Rising Dressed Weights Indicate Feedlots Backing Up

Rising fed steer dressed weights indicate cattle are being backed up at the feedlots, a response to market forces that could haunt cattle feeders in coming weeks or months.

Market sources said the number of cattle slaughtered in August was more than 150,000 head fewer than was needed to keep feedlots from backing up potentially slaughter-ready cattle in the feedlots.

Slaughter last week was estimated at 571,000 head, keeping the weekly rate below last year and the previous five-year average and providing further evidence that cattle are being held back.

USDA data show steer carcass weights for the second week of September at 889 pounds, up 17, or 1.95%, from 872 pounds in the same week a year ago and 29.4 pounds, or 3.42% more than the previous five-year average of 859.6 pounds.  What’s more, slaughter steer dressed weights jumped sharply in the latest week after a one-week downturn, rising 12 pounds, or 1.37%, and surpassing the record high of 879 pounds set the last week of November last year.

Heavy first-quarter placements of younger calves into feedlots had many convinced that a summer bulge in fed cattle marketings for slaughter was in the cards.  However, those summer sales for slaughter were less than expected as feeders held cattle back for further growth and fattening.

Feeders were responding to lower prices for feed as corn prices fell and replacement feeder cattle prices rose to record highs.  But at some point, these cattle must come to market, and the number of cattle on feed 120 days or longer keeps rising, indicating more fat cattle are in the wings.
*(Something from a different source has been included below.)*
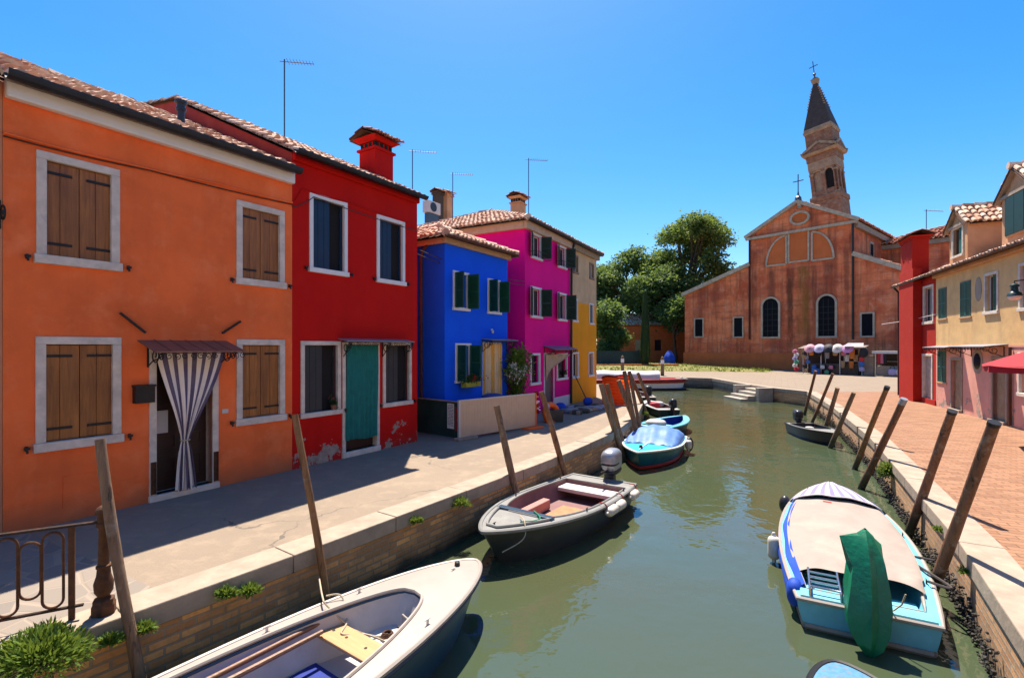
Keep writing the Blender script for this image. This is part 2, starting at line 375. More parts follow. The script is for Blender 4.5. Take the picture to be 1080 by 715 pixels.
M['paper'] = plain('paper', (.7,.7,.68), .8, .15, 40, bump=0, dirt=((.1,.1,.1),.6))
M['stone_step'] = plain('worn_step_stone', (.42,.37,.30), .9, .3, 3, bump=.5)
M['algae_stone'] = plain('algae_stone', (.10,.09,.07), .9, .5, 3, bump=.6)
M['mussel'] = plain('mussel_crust', (.05,.045,.04), .8, .6, 9, bump=.7, dirt=((.28,.26,.22),.5))
M['lbrick'] = brick_uv('left_quay_brick', (.80,.40,.15), (.36,.17,.075), (.34,.25,.17), .27, .085, .014, algae=(-.78,-.52,(.030,.036,.024),.93), patch=.72, patchcol=(.22,.16,.10))
M['rbrick'] = brick_uv('right_quay_brick', (.62,.33,.15), (.42,.21,.10), (.38,.30,.22), .27, .085, .014, algae=(-.80,-.50,(.05,.042,.03),.85), patch=.45, patchcol=(.24,.17,.11))
M['fbrick'] = brick_uv('far_quay_stone', (.26,.22,.18), (.20,.17,.14), (.12,.10,.09), .9, .26, .02, algae=(-.75,-.25,(.03,.03,.02),.9))
M['paver'] = brick_uv('terracotta_paver', (.31,.155,.082), (.195,.088,.044), (.11,.06,.034), .28, .115, .009, bump=.45, rough=.85, rot=.41, patch=.4, patchcol=(.29,.165,.098))
M['stone_paver'] = brick_uv('pale_paver', (.24,.182,.13), (.21,.16,.112), (.14,.105,.072), .8, .42, .012, bump=.3, rough=.9, rot=.5, patch=.3, patchcol=(.26,.20,.145))

def asphalt():
    m = NT('pale_concrete_paving')
    col = m.mix(m.ramp(m.noise(.35, 6, .65), .35, .7), (.262,.203,.148), (.215,.168,.125))
    col = m.mix(m.math('MULTIPLY', m.ramp(m.noise(2.6, 6, .7), .5, .7), .5), col, (.38,.29,.20))
    v = m.n('ShaderNodeTexVoronoi', feature='DISTANCE_TO_EDGE'); v.inputs['Scale'].default_value = .33
    wv = m.n('ShaderNodeVectorMath', operation='ADD'); nz = m.n('ShaderNodeTexNoise'); nz.inputs['Scale'].default_value = 1.5; nz.inputs['Detail'].default_value = 6
    m.l(m.tc.outputs['Object'], nz.inputs['Vector']); m.l(m.tc.outputs['Object'], wv.inputs[0]); m.l(nz.outputs['Color'], wv.inputs[1]); m.l(wv.outputs[0], v.inputs['Vector'])
    cr = m.math('LESS_THAN', v.outputs['Distance'], .006)
    col = m.mix(m.math('MULTIPLY', cr, m.ramp(m.noise(.5, 2), .5, .6)), col, (.12,.10,.08))
    sp = m.ramp(m.noise(42, 4, .85), .5, .7)
    col = m.mix(m.math('MULTIPLY', sp, .55), col, (.17,.15,.13))
    m.color(col); m.rough(.92); m.bump(m.math('ADD', m.noise(40, 4, .7), m.math('MULTIPLY', m.noise(3, 4), .8)), .45, .02); return m.mat
M['concrete'] = asphalt()
def flag():
    m = NT('grey_flagstones')
    v = m.n('ShaderNodeTexVoronoi', feature='DISTANCE_TO_EDGE'); v.inputs['Scale'].default_value = 2.6; m.l(m.tc.outputs['Object'], v.inputs['Vector'])
    v2 = m.n('ShaderNodeTexVoronoi'); v2.inputs['Scale'].default_value = 2.6; m.l(m.tc.outputs['Object'], v2.inputs['Vector'])
    g = m.n('ShaderNodeSeparateColor'); m.l(v2.outputs['Color'], g.inputs[0])
    col = m.mix(g.outputs[0], (.24,.20,.165), (.17,.148,.13))
    col = m.mix(m.math('LESS_THAN', v.outputs['Distance'], .03), col, (.27,.22,.175))
    m.color(col); m.rough(.85); m.bump(m.ramp(v.outputs['Distance'], 0, .05), .4, .02); return m.mat
M['flag'] = flag()
def grass_m():
    m = NT('dry_grass_ground'); col = m.mix(m.ramp(m.noise(.5, 6, .7), .35, .65), (.10,.12,.02), (.24,.20,.06)); m.color(col); m.rough(.95); m.bump(m.noise(12, 5), 1, .08); return m.mat
M['grass'] = grass_m()
def water_m():
    m = NT('murky_canal_water')
    y = m.sep()[1]; 
    col = m.mix(m.ramp(m.noise(.12, 3), .35, .65), (.050,.076,.044), (.066,.066,.028))
    m.color(col); m.rough(.03); m.b.inputs['IOR'].default_value = 1.40; m.b.inputs['Specular IOR Level'].default_value = 1.0
    a = m.noise(1.6, 3, .5, m.map((1, 1.0, 1))); b = m.noise(5.0, 3, .5, m.map((1, .8, 1)), .4); c = m.noise(.45, 2)
    pat = m.ramp(m.noise(.16, 3, .6), .35, .65)
    h = m.math('ADD', m.math('MULTIPLY', a, .55), m.math('MULTIPLY', m.math('MULTIPLY', b, pat), .30))
    h = m.math('ADD', h, m.math('MULTIPLY', c, .8))
    far = m.ramp(y, 3.0, 26.0)
    h = m.math('MULTIPLY', h, m.math('MULTIPLY_ADD', far, .75, .30))
    m.bump(h, .75, .085); return m.mat
M['water'] = water_m()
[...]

Unless the marketing rate increases in spite of softer fed cattle cash prices, slaughter this week may remain depressed, although there are indications that Texas feedlot showlists are up from last week so cash business may increase this week.

Year-to-date cattle slaughter is down 7.0% at 21.7 million head versus 23.3 million last year, while beef production is down 6.1% at 17.3 billion pounds from 18.5 billion last year.




As if to accentuate the reduced cattle slaughter rate, the USDA reported Monday that total red meat supplies in US freezers Sep. 1 were down slightly from the Aug. 1 total.  Total frozen red meat stocks, at 933.7 million pounds, were 7% less than a year ago’s 1.0 billion pounds.  It also was 0.39% less than the Aug. 1 total of 937.4 million.

Total pounds of beef in freezers, at 343.7 million, were down 6.17% from the previous month’s 366.3 million and down 20.1% from last year’s 460.2 million.

Frozen pork supplies were up 2% from the previous month but down slightly from last year.  Hog carcass weights are 8 pounds, or 4.0%, above year ago and slaughter is down 5.3% year to date, leaving pork production down only 1.6%.

Stocks of pork bellies were down 29% from last month but up 136% from last year.

Broiler production YTD is unchanged from year ago, and total frozen poultry supplies were up 1% from the previous month but down 14% from a year ago.  Total stocks of chicken were up slightly from the previous month but down 13% from last year.

Total pounds of turkey in freezers were up 1% from last month but down 15% from last year.




Wholesale boxed beef prices Monday continued to fade in what some sources are calling a post-holiday slump.  The USDA reported its choice cutout value at $243.02 per cwt, down $0.69, and its select cutout down $1.14 at $228.47.  The choice/select spread continued to widen, moving out to $14.54, and 110 loads of fabricated product sold into the spot market.